Direction:
Copy the lines that follow, keeping every character the same.

Data shown:
--*--

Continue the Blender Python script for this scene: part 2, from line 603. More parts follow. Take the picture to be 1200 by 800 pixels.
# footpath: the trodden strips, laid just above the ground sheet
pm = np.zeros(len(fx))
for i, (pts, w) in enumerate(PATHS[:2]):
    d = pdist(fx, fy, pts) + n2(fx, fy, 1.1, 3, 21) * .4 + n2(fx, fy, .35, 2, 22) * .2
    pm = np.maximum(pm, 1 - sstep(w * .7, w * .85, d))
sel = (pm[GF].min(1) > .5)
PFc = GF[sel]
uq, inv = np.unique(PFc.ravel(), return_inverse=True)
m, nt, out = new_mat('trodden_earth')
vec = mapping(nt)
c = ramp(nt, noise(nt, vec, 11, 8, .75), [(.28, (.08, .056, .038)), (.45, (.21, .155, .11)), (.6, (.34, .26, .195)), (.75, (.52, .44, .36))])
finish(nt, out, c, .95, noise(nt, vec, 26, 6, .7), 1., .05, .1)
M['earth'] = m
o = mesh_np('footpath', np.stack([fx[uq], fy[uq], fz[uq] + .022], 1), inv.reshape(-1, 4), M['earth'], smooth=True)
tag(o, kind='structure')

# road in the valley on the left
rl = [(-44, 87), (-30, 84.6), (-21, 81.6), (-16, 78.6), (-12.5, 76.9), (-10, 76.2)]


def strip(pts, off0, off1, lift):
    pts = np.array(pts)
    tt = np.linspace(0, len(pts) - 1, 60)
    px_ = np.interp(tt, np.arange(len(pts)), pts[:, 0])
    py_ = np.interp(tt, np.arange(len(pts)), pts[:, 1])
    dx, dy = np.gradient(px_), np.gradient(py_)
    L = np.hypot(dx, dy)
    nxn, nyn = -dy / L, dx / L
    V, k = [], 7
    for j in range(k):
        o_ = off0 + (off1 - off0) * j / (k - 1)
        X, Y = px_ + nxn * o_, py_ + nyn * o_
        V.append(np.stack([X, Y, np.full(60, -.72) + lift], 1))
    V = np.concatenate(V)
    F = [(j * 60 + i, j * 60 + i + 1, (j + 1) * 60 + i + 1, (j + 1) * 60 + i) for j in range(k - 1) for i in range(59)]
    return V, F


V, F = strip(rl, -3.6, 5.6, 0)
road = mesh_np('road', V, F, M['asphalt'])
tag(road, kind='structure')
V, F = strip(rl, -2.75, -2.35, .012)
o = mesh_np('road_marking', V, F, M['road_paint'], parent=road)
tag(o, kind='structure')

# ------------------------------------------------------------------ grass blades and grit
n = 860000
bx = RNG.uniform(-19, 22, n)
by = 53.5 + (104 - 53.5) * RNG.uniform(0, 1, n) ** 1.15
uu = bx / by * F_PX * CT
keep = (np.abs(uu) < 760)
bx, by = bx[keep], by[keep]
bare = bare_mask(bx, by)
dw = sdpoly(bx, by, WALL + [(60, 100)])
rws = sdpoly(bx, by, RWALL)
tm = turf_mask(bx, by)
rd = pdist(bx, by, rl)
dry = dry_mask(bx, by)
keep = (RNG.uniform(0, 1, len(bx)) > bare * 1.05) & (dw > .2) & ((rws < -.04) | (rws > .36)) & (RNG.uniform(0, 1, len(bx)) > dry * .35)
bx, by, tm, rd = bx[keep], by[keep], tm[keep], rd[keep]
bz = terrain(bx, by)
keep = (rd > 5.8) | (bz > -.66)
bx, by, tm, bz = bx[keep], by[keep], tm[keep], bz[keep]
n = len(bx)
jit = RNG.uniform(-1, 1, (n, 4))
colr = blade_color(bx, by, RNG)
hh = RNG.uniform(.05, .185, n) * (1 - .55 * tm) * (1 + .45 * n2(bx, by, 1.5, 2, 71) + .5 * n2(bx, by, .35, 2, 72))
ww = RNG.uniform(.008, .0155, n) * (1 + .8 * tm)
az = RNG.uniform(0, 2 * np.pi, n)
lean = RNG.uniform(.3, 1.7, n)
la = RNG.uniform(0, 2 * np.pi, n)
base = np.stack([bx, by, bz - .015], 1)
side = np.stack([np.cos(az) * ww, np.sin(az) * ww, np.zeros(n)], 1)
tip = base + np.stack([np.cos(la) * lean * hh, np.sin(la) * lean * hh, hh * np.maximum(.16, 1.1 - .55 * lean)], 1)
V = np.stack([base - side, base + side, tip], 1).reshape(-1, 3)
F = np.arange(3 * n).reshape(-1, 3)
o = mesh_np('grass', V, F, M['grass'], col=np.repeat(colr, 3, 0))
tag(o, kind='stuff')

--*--

Task answer:
Continue the Blender Python script for this scene: part 2, from line 603. More parts follow. Take the picture to be 1200 by 800 pixels.
# footpath: the trodden strips, laid just above the ground sheet
pm = np.zeros(len(fx))
for i, (pts, w) in enumerate(PATHS[:2]):
    d = pdist(fx, fy, pts) + n2(fx, fy, 1.1, 3, 21) * .4 + n2(fx, fy, .35, 2, 22) * .2
    pm = np.maximum(pm, 1 - sstep(w * .7, w * .85, d))
sel = (pm[GF].min(1) > .5)
PFc = GF[sel]
uq, inv = np.unique(PFc.ravel(), return_inverse=True)
m, nt, out = new_mat('trodden_earth')
vec = mapping(nt)
c = ramp(nt, noise(nt, vec, 11, 8, .75), [(.28, (.08, .056, .038)), (.45, (.21, .155, .11)), (.6, (.34, .26, .195)), (.75, (.52, .44, .36))])
finish(nt, out, c, .95, noise(nt, vec, 26, 6, .7), 1., .05, .1)
M['earth'] = m
o = mesh_np('footpath', np.stack([fx[uq], fy[uq], fz[uq] + .022], 1), inv.reshape(-1, 4), M['earth'], smooth=True)
tag(o, kind='structure')

# road in the valley on the left
rl = [(-44, 87), (-30, 84.6), (-21, 81.6), (-16, 78.6), (-12.5, 76.9), (-10, 76.2)]


def strip(pts, off0, off1, lift):
    pts = np.array(pts)
    tt = np.linspace(0, len(pts) - 1, 60)
    px_ = np.interp(tt, np.arange(len(pts)), pts[:, 0])
    py_ = np.interp(tt, np.arange(len(pts)), pts[:, 1])
    dx, dy = np.gradient(px_), np.gradient(py_)
    L = np.hypot(dx, dy)
    nxn, nyn = -dy / L, dx / L
    V, k = [], 7
    for j in range(k):
        o_ = off0 + (off1 - off0) * j / (k - 1)
        X, Y = px_ + nxn * o_, py_ + nyn * o_
        V.append(np.stack([X, Y, np.full(60, -.72) + lift], 1))
    V = np.concatenate(V)
    F = [(j * 60 + i, j * 60 + i + 1, (j + 1) * 60 + i + 1, (j + 1) * 60 + i) for j in range(k - 1) for i in range(59)]
    return V, F


V, F = strip(rl, -3.6, 5.6, 0)
road = mesh_np('road', V, F, M['asphalt'])
tag(road, kind='structure')
V, F = strip(rl, -2.75, -2.35, .012)
o = mesh_np('road_marking', V, F, M['road_paint'], parent=road)
tag(o, kind='structure')

# ------------------------------------------------------------------ grass blades and grit
n = 860000
bx = RNG.uniform(-19, 22, n)
by = 53.5 + (104 - 53.5) * RNG.uniform(0, 1, n) ** 1.15
uu = bx / by * F_PX * CT
keep = (np.abs(uu) < 760)
bx, by = bx[keep], by[keep]
bare = bare_mask(bx, by)
dw = sdpoly(bx, by, WALL + [(60, 100)])
rws = sdpoly(bx, by, RWALL)
tm = turf_mask(bx, by)
rd = pdist(bx, by, rl)
dry = dry_mask(bx, by)
keep = (RNG.uniform(0, 1, len(bx)) > bare * 1.05) & (dw > .2) & ((rws < -.04) | (rws > .36)) & (RNG.uniform(0, 1, len(bx)) > dry * .35)
bx, by, tm, rd = bx[keep], by[keep], tm[keep], rd[keep]
bz = terrain(bx, by)
keep = (rd > 5.8) | (bz > -.66)
bx, by, tm, bz = bx[keep], by[keep], tm[keep], bz[keep]
n = len(bx)
jit = RNG.uniform(-1, 1, (n, 4))
colr = blade_color(bx, by, RNG)
hh = RNG.uniform(.05, .185, n) * (1 - .55 * tm) * (1 + .45 * n2(bx, by, 1.5, 2, 71) + .5 * n2(bx, by, .35, 2, 72))
ww = RNG.uniform(.008, .0155, n) * (1 + .8 * tm)
az = RNG.uniform(0, 2 * np.pi, n)
lean = RNG.uniform(.3, 1.7, n)
la = RNG.uniform(0, 2 * np.pi, n)
base = np.stack([bx, by, bz - .015], 1)
side = np.stack([np.cos(az) * ww, np.sin(az) * ww, np.zeros(n)], 1)
tip = base + np.stack([np.cos(la) * lean * hh, np.sin(la) * lean * hh, hh * np.maximum(.16, 1.1 - .55 * lean)], 1)
V = np.stack([base - side, base + side, tip], 1).reshape(-1, 3)
F = np.arange(3 * n).reshape(-1, 3)
o = mesh_np('grass', V, F, M['grass'], col=np.repeat(colr, 3, 0))
tag(o, kind='stuff')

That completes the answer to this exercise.